Em 12 de junho, o vice-presidente Geraldo Alckmin, ocupando interinamente a Presidência da República por motivo de viagem de Lula, assinou a medida provisória. Ela foi publicada no dia seguinte no Diário Oficial da União (DOU).
Ministério de Minas e Energia afirma que não houve interferência no contrato
Sobre o caso de compra das usinas pela Âmbar Energia e a medida provisória, o MME informou que as negociações entre empresas do setor são realizadas dentro de contratos privados e que o ministério não teve qualquer interferência ou mesmo conhecimento das condições do acordo.
Acrescentou que os problemas de caixa da Amazonas Energia demandavam medidas para qualquer cenário, fosse caducidade, intervenção ou troca de controle.

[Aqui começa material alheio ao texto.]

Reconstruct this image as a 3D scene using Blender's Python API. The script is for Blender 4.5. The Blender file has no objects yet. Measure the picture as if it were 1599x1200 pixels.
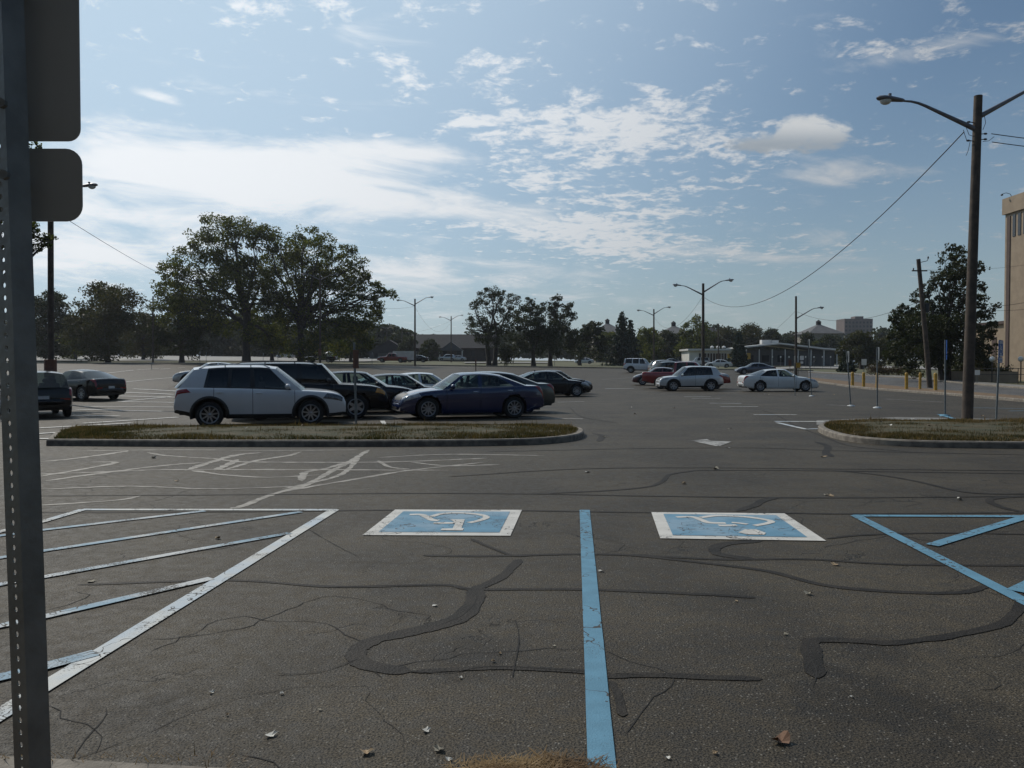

Segundo o ministro, parte do problema da concessão da empresa de energia começou em 2018. Em julho do ano passado, a Aneel comunicou o ministério sobre a insustentabilidade da concessão, o que levou a pasta a criar um grupo de trabalho para encontrar uma solução. Em novembro, a agência recomendou a caducidade da concessão.
“Importante pontuar que a análise empreendida para a situação da concessão da distribuição indicou cenários preocupantes com relação à concessão, incluindo a necessidade de a União ter que indenizar a atual concessionária na ordem de R$ 2,7 bilhões, caso fosse levado a cabo um processo de caducidade”, respondeu o MME à Gazeta do Povo, por nota.
O MME ressaltou que acordo com a Âmbar foi conduzido a partir das manifestações favoráveis do TCU e da procuradoria do Ministério Público, além e análise favorável da Aneel e da Advocacia Geral da União (AGU).